> **THE TASK**
Every line of the material below must be repeated exactly.

> **RECORDED INFORMATION**
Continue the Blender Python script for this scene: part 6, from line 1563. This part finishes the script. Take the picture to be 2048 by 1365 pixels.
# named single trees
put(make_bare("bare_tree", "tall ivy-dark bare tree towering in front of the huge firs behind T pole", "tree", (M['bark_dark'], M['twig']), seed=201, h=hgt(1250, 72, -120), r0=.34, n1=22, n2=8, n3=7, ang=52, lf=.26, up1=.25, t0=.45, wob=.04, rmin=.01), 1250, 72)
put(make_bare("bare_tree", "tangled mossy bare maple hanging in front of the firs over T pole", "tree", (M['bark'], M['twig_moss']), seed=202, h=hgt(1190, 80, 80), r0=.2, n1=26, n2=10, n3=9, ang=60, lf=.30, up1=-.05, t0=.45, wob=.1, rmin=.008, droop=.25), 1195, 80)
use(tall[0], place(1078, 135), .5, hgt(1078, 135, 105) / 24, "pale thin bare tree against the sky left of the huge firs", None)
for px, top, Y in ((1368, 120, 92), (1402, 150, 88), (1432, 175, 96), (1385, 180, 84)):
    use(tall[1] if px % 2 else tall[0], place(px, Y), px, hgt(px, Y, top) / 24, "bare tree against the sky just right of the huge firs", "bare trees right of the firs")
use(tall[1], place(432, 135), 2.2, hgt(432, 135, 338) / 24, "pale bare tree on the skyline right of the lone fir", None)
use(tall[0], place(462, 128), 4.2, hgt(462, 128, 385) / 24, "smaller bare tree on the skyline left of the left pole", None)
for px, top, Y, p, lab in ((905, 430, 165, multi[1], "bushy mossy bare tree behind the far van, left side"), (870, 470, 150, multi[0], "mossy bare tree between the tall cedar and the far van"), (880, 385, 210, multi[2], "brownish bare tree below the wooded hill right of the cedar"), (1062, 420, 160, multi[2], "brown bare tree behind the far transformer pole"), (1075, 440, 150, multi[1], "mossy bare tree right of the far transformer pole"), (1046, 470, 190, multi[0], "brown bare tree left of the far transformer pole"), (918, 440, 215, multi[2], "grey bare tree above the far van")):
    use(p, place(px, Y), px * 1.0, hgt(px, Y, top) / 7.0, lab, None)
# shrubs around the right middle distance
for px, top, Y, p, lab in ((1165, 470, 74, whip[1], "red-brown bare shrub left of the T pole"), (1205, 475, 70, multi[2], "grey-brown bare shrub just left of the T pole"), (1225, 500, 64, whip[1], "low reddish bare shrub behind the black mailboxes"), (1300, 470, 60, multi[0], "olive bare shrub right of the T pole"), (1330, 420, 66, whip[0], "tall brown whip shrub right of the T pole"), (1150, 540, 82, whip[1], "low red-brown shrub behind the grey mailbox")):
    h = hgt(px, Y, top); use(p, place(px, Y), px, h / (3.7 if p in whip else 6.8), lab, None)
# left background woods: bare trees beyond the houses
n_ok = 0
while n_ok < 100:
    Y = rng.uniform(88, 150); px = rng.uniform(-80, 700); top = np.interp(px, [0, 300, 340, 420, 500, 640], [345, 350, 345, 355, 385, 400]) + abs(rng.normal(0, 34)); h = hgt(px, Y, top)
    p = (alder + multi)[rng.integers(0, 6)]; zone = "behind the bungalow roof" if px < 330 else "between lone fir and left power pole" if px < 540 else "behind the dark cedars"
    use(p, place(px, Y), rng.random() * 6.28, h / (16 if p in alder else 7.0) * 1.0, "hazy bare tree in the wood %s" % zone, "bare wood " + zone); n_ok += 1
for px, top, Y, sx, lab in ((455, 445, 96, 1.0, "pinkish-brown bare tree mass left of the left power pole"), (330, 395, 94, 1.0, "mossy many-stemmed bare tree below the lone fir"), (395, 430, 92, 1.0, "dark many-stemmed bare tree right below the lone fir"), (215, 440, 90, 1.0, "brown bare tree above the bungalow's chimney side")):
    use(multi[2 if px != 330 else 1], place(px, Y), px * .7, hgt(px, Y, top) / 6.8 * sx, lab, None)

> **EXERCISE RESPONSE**
Continue the Blender Python script for this scene: part 6, from line 1563. This part finishes the script. Take the picture to be 2048 by 1365 pixels.
# named single trees
put(make_bare("bare_tree", "tall ivy-dark bare tree towering in front of the huge firs behind T pole", "tree", (M['bark_dark'], M['twig']), seed=201, h=hgt(1250, 72, -120), r0=.34, n1=22, n2=8, n3=7, ang=52, lf=.26, up1=.25, t0=.45, wob=.04, rmin=.01), 1250, 72)
put(make_bare("bare_tree", "tangled mossy bare maple hanging in front of the firs over T pole", "tree", (M['bark'], M['twig_moss']), seed=202, h=hgt(1190, 80, 80), r0=.2, n1=26, n2=10, n3=9, ang=60, lf=.30, up1=-.05, t0=.45, wob=.1, rmin=.008, droop=.25), 1195, 80)
use(tall[0], place(1078, 135), .5, hgt(1078, 135, 105) / 24, "pale thin bare tree against the sky left of the huge firs", None)
for px, top, Y in ((1368, 120, 92), (1402, 150, 88), (1432, 175, 96), (1385, 180, 84)):
    use(tall[1] if px % 2 else tall[0], place(px, Y), px, hgt(px, Y, top) / 24, "bare tree against the sky just right of the huge firs", "bare trees right of the firs")
use(tall[1], place(432, 135), 2.2, hgt(432, 135, 338) / 24, "pale bare tree on the skyline right of the lone fir", None)
use(tall[0], place(462, 128), 4.2, hgt(462, 128, 385) / 24, "smaller bare tree on the skyline left of the left pole", None)
for px, top, Y, p, lab in ((905, 430, 165, multi[1], "bushy mossy bare tree behind the far van, left side"), (870, 470, 150, multi[0], "mossy bare tree between the tall cedar and the far van"), (880, 385, 210, multi[2], "brownish bare tree below the wooded hill right of the cedar"), (1062, 420, 160, multi[2], "brown bare tree behind the far transformer pole"), (1075, 440, 150, multi[1], "mossy bare tree right of the far transformer pole"), (1046, 470, 190, multi[0], "brown bare tree left of the far transformer pole"), (918, 440, 215, multi[2], "grey bare tree above the far van")):
    use(p, place(px, Y), px * 1.0, hgt(px, Y, top) / 7.0, lab, None)
# shrubs around the right middle distance
for px, top, Y, p, lab in ((1165, 470, 74, whip[1], "red-brown bare shrub left of the T pole"), (1205, 475, 70, multi[2], "grey-brown bare shrub just left of the T pole"), (1225, 500, 64, whip[1], "low reddish bare shrub behind the black mailboxes"), (1300, 470, 60, multi[0], "olive bare shrub right of the T pole"), (1330, 420, 66, whip[0], "tall brown whip shrub right of the T pole"), (1150, 540, 82, whip[1], "low red-brown shrub behind the grey mailbox")):
    h = hgt(px, Y, top); use(p, place(px, Y), px, h / (3.7 if p in whip else 6.8), lab, None)
# left background woods: bare trees beyond the houses
n_ok = 0
while n_ok < 100:
    Y = rng.uniform(88, 150); px = rng.uniform(-80, 700); top = np.interp(px, [0, 300, 340, 420, 500, 640], [345, 350, 345, 355, 385, 400]) + abs(rng.normal(0, 34)); h = hgt(px, Y, top)
    p = (alder + multi)[rng.integers(0, 6)]; zone = "behind the bungalow roof" if px < 330 else "between lone fir and left power pole" if px < 540 else "behind the dark cedars"
    use(p, place(px, Y), rng.random() * 6.28, h / (16 if p in alder else 7.0) * 1.0, "hazy bare tree in the wood %s" % zone, "bare wood " + zone); n_ok += 1
for px, top, Y, sx, lab in ((455, 445, 96, 1.0, "pinkish-brown bare tree mass left of the left power pole"), (330, 395, 94, 1.0, "mossy many-stemmed bare tree below the lone fir"), (395, 430, 92, 1.0, "dark many-stemmed bare tree right below the lone fir"), (215, 440, 90, 1.0, "brown bare tree above the bungalow's chimney side")):
    use(multi[2 if px != 330 else 1], place(px, Y), px * .7, hgt(px, Y, top) / 6.8 * sx, lab, None)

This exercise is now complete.